◆ What the exercise asks ◆
Copy down all of the data underneath, exactly as shown.

◆ Provided data ◆
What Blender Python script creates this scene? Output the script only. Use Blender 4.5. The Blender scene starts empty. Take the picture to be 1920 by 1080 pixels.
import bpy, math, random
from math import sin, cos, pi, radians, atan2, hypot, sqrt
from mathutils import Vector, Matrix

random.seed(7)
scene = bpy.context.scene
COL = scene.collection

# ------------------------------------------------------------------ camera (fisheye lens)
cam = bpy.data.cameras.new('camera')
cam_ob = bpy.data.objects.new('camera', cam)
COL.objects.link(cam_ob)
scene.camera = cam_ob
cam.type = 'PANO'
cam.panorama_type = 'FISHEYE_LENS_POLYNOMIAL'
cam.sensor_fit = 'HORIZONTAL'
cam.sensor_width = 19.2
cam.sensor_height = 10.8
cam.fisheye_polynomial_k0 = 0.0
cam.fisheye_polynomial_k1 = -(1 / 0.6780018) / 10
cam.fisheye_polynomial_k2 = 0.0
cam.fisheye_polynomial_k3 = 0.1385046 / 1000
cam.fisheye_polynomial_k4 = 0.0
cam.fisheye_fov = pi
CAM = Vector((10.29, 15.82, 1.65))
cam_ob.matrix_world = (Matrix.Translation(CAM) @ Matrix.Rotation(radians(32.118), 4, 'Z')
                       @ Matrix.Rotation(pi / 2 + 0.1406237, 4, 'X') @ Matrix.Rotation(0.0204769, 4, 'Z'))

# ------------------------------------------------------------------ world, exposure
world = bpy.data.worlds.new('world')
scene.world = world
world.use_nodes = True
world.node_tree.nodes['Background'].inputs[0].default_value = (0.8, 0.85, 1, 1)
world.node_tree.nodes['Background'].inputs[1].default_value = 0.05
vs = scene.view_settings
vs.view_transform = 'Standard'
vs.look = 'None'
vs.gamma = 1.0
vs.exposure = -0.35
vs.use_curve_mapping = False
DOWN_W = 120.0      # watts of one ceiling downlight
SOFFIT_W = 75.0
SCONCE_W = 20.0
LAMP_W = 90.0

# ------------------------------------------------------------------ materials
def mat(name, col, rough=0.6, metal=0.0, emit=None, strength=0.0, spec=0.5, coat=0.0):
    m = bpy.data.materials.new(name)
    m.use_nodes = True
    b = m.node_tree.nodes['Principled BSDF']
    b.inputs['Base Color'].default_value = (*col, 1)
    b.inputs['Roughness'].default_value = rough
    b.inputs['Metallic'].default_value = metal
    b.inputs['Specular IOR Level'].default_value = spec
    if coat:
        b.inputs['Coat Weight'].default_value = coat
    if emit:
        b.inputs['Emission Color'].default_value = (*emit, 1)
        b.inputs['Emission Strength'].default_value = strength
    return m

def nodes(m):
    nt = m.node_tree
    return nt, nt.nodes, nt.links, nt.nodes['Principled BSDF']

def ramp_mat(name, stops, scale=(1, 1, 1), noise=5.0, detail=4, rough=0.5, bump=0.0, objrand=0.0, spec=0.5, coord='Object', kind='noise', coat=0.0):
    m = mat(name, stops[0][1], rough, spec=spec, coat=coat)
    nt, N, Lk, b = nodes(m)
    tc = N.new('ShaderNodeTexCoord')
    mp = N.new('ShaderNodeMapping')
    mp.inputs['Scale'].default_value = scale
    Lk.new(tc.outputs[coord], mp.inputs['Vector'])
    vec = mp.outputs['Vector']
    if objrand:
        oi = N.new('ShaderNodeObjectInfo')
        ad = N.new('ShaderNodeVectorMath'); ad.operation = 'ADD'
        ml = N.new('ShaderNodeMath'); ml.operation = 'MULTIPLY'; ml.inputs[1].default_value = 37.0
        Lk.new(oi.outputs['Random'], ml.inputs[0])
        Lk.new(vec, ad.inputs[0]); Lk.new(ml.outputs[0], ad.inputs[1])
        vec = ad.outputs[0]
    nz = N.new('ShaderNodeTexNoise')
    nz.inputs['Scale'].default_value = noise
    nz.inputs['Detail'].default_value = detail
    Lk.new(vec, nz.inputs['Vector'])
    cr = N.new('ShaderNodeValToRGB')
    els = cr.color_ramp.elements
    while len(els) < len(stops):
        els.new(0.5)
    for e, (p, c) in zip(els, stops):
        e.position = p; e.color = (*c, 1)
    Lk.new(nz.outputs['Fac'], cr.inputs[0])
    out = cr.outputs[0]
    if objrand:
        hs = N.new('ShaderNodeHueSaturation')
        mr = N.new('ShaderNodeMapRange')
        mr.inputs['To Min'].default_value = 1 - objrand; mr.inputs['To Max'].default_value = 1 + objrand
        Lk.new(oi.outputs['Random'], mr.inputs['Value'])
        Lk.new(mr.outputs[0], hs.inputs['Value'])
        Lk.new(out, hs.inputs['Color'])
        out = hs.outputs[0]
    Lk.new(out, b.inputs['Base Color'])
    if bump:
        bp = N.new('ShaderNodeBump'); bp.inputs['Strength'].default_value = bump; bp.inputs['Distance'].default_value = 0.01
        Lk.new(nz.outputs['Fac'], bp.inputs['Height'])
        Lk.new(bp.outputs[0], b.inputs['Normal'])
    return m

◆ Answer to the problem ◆
What Blender Python script creates this scene? Output the script only. Use Blender 4.5. The Blender scene starts empty. Take the picture to be 1920 by 1080 pixels.
import bpy, math, random
from math import sin, cos, pi, radians, atan2, hypot, sqrt
from mathutils import Vector, Matrix

random.seed(7)
scene = bpy.context.scene
COL = scene.collection

# ------------------------------------------------------------------ camera (fisheye lens)
cam = bpy.data.cameras.new('camera')
cam_ob = bpy.data.objects.new('camera', cam)
COL.objects.link(cam_ob)
scene.camera = cam_ob
cam.type = 'PANO'
cam.panorama_type = 'FISHEYE_LENS_POLYNOMIAL'
cam.sensor_fit = 'HORIZONTAL'
cam.sensor_width = 19.2
cam.sensor_height = 10.8
cam.fisheye_polynomial_k0 = 0.0
cam.fisheye_polynomial_k1 = -(1 / 0.6780018) / 10
cam.fisheye_polynomial_k2 = 0.0
cam.fisheye_polynomial_k3 = 0.1385046 / 1000
cam.fisheye_polynomial_k4 = 0.0
cam.fisheye_fov = pi
CAM = Vector((10.29, 15.82, 1.65))
cam_ob.matrix_world = (Matrix.Translation(CAM) @ Matrix.Rotation(radians(32.118), 4, 'Z')
                       @ Matrix.Rotation(pi / 2 + 0.1406237, 4, 'X') @ Matrix.Rotation(0.0204769, 4, 'Z'))

# ------------------------------------------------------------------ world, exposure
world = bpy.data.worlds.new('world')
scene.world = world
world.use_nodes = True
world.node_tree.nodes['Background'].inputs[0].default_value = (0.8, 0.85, 1, 1)
world.node_tree.nodes['Background'].inputs[1].default_value = 0.05
vs = scene.view_settings
vs.view_transform = 'Standard'
vs.look = 'None'
vs.gamma = 1.0
vs.exposure = -0.35
vs.use_curve_mapping = False
DOWN_W = 120.0      # watts of one ceiling downlight
SOFFIT_W = 75.0
SCONCE_W = 20.0
LAMP_W = 90.0

# ------------------------------------------------------------------ materials
def mat(name, col, rough=0.6, metal=0.0, emit=None, strength=0.0, spec=0.5, coat=0.0):
    m = bpy.data.materials.new(name)
    m.use_nodes = True
    b = m.node_tree.nodes['Principled BSDF']
    b.inputs['Base Color'].default_value = (*col, 1)
    b.inputs['Roughness'].default_value = rough
    b.inputs['Metallic'].default_value = metal
    b.inputs['Specular IOR Level'].default_value = spec
    if coat:
        b.inputs['Coat Weight'].default_value = coat
    if emit:
        b.inputs['Emission Color'].default_value = (*emit, 1)
        b.inputs['Emission Strength'].default_value = strength
    return m

def nodes(m):
    nt = m.node_tree
    return nt, nt.nodes, nt.links, nt.nodes['Principled BSDF']

def ramp_mat(name, stops, scale=(1, 1, 1), noise=5.0, detail=4, rough=0.5, bump=0.0, objrand=0.0, spec=0.5, coord='Object', kind='noise', coat=0.0):
    m = mat(name, stops[0][1], rough, spec=spec, coat=coat)
    nt, N, Lk, b = nodes(m)
    tc = N.new('ShaderNodeTexCoord')
    mp = N.new('ShaderNodeMapping')
    mp.inputs['Scale'].default_value = scale
    Lk.new(tc.outputs[coord], mp.inputs['Vector'])
    vec = mp.outputs['Vector']
    if objrand:
        oi = N.new('ShaderNodeObjectInfo')
        ad = N.new('ShaderNodeVectorMath'); ad.operation = 'ADD'
        ml = N.new('ShaderNodeMath'); ml.operation = 'MULTIPLY'; ml.inputs[1].default_value = 37.0
        Lk.new(oi.outputs['Random'], ml.inputs[0])
        Lk.new(vec, ad.inputs[0]); Lk.new(ml.outputs[0], ad.inputs[1])
        vec = ad.outputs[0]
    nz = N.new('ShaderNodeTexNoise')
    nz.inputs['Scale'].default_value = noise
    nz.inputs['Detail'].default_value = detail
    Lk.new(vec, nz.inputs['Vector'])
    cr = N.new('ShaderNodeValToRGB')
    els = cr.color_ramp.elements
    while len(els) < len(stops):
        els.new(0.5)
    for e, (p, c) in zip(els, stops):
        e.position = p; e.color = (*c, 1)
    Lk.new(nz.outputs['Fac'], cr.inputs[0])
    out = cr.outputs[0]
    if objrand:
        hs = N.new('ShaderNodeHueSaturation')
        mr = N.new('ShaderNodeMapRange')
        mr.inputs['To Min'].default_value = 1 - objrand; mr.inputs['To Max'].default_value = 1 + objrand
        Lk.new(oi.outputs['Random'], mr.inputs['Value'])
        Lk.new(mr.outputs[0], hs.inputs['Value'])
        Lk.new(out, hs.inputs['Color'])
        out = hs.outputs[0]
    Lk.new(out, b.inputs['Base Color'])
    if bump:
        bp = N.new('ShaderNodeBump'); bp.inputs['Strength'].default_value = bump; bp.inputs['Distance'].default_value = 0.01
        Lk.new(nz.outputs['Fac'], bp.inputs['Height'])
        Lk.new(bp.outputs[0], b.inputs['Normal'])
    return m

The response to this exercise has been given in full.